Techie - I've only been in houston for 4 years but several have claimed that the water here affects your brain. I was technical director, then CIO /VP operations for an MVS shop so I also have a little experience in mission-critical computing environments, but your points re well taken. But a couple of quibbles -
1. Don't forget that CPQ also bought Tandem, and that Tandem had nearly half as many employees as CPQ, all of them retained after the merger. CPQ today is a very different company internally than it was 2 years ago. Think of CPQ the box builder as 'classic compaq', which will be a small part of the total company both philosophically and in revenue in a few years.
2. Hate to correct you, but CPQ was the company that pushed SAP to port to NT in 1993-94, and they did it by establishing a major engineering presence in Waldorf and doing most of the port themselves.
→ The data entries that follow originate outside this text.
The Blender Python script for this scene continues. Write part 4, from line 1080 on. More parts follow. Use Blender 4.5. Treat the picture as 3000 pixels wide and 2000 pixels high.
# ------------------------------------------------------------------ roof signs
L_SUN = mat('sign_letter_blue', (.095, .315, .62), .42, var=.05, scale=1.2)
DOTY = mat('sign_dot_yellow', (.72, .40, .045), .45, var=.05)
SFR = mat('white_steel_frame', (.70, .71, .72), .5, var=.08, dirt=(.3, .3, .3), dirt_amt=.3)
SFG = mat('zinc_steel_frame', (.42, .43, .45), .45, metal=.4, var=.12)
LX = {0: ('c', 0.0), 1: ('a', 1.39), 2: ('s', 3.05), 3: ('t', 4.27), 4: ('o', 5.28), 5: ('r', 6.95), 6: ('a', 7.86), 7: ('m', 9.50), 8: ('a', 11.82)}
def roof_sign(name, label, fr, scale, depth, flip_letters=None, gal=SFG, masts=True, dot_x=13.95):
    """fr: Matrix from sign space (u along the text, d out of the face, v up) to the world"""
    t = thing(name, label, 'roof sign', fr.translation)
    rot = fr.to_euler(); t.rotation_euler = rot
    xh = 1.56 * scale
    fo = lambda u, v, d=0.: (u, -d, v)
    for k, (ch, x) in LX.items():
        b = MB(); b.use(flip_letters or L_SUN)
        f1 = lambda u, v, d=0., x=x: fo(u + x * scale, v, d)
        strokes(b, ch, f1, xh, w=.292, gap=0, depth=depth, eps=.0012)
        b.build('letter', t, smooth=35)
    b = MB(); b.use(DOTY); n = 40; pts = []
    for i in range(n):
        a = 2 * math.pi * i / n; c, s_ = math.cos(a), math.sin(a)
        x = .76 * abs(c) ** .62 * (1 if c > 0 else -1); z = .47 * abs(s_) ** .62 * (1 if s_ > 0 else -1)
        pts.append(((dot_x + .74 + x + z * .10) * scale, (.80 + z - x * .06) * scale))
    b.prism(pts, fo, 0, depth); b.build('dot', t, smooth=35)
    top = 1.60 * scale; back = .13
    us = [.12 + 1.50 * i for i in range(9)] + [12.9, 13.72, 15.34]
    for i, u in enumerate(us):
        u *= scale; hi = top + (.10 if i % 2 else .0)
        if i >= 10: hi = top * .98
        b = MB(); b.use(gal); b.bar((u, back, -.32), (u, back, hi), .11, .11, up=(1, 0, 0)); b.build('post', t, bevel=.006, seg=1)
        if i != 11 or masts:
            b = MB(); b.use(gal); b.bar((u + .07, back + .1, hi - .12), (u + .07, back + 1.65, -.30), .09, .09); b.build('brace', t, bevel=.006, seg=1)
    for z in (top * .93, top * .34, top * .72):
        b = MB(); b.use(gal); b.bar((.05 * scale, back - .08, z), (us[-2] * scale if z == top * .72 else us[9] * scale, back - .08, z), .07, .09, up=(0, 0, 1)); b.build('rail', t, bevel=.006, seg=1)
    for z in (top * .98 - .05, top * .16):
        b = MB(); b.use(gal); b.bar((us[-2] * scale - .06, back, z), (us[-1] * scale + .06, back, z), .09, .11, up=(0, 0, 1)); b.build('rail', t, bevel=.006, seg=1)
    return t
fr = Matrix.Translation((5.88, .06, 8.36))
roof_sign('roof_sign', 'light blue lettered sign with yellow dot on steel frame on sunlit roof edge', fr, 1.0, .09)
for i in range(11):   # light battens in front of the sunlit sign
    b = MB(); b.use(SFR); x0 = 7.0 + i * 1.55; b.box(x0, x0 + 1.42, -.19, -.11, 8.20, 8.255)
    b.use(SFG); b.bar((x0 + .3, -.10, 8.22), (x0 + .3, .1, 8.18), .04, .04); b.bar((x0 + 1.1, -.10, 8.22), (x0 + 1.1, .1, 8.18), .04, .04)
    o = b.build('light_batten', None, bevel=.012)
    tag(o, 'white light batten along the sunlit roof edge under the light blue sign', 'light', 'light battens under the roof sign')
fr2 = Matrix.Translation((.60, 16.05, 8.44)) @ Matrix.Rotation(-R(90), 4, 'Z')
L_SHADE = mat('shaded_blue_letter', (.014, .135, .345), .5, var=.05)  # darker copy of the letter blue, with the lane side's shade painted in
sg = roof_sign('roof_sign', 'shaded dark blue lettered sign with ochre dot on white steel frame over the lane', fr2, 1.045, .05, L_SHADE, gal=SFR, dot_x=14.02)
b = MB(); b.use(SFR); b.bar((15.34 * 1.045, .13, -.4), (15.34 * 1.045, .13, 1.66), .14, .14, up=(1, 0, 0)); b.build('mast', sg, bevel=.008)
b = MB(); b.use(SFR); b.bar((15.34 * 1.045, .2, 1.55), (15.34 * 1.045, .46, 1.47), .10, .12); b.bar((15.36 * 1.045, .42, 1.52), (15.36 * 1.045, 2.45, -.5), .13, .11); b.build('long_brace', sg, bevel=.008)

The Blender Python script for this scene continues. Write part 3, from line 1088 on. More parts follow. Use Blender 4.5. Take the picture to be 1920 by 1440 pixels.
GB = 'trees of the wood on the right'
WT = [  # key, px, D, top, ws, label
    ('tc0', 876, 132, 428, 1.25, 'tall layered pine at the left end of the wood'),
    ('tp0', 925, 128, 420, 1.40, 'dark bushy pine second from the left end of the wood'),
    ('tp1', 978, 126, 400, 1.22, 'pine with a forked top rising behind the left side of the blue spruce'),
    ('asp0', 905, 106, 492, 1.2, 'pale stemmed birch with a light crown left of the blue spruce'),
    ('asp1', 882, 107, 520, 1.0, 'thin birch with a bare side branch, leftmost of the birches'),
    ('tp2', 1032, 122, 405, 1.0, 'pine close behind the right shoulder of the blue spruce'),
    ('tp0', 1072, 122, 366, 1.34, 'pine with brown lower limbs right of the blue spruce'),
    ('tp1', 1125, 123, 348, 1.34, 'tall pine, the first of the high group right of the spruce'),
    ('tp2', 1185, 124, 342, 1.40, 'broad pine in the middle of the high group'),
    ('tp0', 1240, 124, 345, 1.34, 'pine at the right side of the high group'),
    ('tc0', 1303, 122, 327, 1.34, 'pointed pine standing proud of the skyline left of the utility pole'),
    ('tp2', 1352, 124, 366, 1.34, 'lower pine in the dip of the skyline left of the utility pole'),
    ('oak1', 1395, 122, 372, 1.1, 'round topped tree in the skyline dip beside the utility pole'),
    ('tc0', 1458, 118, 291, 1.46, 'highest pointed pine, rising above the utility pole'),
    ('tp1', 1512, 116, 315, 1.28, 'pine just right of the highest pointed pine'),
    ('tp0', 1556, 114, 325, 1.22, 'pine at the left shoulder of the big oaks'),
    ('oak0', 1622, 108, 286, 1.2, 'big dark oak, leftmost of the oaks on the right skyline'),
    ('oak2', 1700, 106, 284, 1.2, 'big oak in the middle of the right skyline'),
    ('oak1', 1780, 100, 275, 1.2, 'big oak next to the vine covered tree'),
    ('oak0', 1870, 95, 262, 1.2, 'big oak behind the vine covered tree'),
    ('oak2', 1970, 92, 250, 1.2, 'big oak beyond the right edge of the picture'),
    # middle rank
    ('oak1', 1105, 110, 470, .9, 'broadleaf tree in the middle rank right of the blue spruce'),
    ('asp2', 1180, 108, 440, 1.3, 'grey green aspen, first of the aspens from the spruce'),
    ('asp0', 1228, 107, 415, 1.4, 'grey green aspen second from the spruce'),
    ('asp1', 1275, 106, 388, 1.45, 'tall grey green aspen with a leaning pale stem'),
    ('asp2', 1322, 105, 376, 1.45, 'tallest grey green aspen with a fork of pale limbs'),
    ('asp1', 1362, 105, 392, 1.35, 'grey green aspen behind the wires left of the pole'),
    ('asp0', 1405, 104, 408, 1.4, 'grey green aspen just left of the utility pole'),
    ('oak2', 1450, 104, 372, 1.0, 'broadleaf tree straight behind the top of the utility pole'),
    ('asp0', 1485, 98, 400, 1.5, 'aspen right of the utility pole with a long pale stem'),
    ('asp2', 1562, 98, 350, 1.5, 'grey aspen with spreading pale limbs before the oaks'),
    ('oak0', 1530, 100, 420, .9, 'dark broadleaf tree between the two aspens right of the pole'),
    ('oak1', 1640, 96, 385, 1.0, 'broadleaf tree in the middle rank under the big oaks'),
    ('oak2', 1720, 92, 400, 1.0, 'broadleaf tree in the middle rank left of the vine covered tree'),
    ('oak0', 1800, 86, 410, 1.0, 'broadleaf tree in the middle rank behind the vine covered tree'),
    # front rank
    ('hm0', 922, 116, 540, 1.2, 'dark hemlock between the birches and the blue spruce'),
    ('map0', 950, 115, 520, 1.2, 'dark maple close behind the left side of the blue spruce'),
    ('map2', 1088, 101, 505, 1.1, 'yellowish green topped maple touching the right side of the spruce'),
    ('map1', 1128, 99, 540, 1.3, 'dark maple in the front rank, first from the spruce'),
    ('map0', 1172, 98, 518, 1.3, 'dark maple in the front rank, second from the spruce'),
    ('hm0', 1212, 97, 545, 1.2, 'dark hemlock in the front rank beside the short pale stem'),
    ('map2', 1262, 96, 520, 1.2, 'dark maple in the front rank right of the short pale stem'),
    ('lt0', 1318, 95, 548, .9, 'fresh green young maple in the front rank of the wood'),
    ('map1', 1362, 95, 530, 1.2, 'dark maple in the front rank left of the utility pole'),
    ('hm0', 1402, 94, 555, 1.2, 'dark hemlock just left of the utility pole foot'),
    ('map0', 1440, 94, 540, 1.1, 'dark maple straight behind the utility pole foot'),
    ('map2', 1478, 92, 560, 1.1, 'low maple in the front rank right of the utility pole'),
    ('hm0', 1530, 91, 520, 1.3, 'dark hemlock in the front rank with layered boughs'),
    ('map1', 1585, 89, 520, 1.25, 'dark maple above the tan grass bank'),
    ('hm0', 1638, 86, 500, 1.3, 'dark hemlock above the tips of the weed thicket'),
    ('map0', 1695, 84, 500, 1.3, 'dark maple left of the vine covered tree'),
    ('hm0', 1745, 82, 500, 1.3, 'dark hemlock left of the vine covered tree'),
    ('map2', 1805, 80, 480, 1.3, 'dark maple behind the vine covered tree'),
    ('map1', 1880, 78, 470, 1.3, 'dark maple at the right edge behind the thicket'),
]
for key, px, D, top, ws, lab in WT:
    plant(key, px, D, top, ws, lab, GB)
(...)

A guy named Peter-Mark Droste drove that effort for CPQ, he was an old friend of Paul Wahl and used the secret german handshake to get the deal. That's why CPQ has more than 50% of the SAP on NT business today, and had almost all of it for the first 2 years. You are reinforcing my point by saying applications create markets, that's why the outfit which drives the ISV community will end up with the lion's share of the market.
3. MSFT did in fact violate more than 200 DEC patents, primarily because Cutler took large chunks of the MICA operating system directly to NT. Still was not enough leverage to get MSFT to do a 64 bit NT port. I don't understand the point here - it's Intel and Merced that are making the value play happen.
4. Good point, and quite true. That's why they need to get an exclusive lock with MSFT, who DOES have the relationship with the developers.
And as to the ego issues, the merger team is run by John Rose (who left DEC after a bitter fight with Ken Olsen), Enrico Pesatori (who left DEC after a bitter fight with Bob Palmer), and Earl Mason (who Left Dec after a bitter fight with...) so there is probably at least a little bit of 'I told you so' going on.
BTW good article, but VMS was Cutler's 2nd OS, not NT. His first was the much loved RSX-11M which was one of the best real-time operating systems ever IMHO. I always have a little trouble with a journalist who gets one of his key assumptions wrong.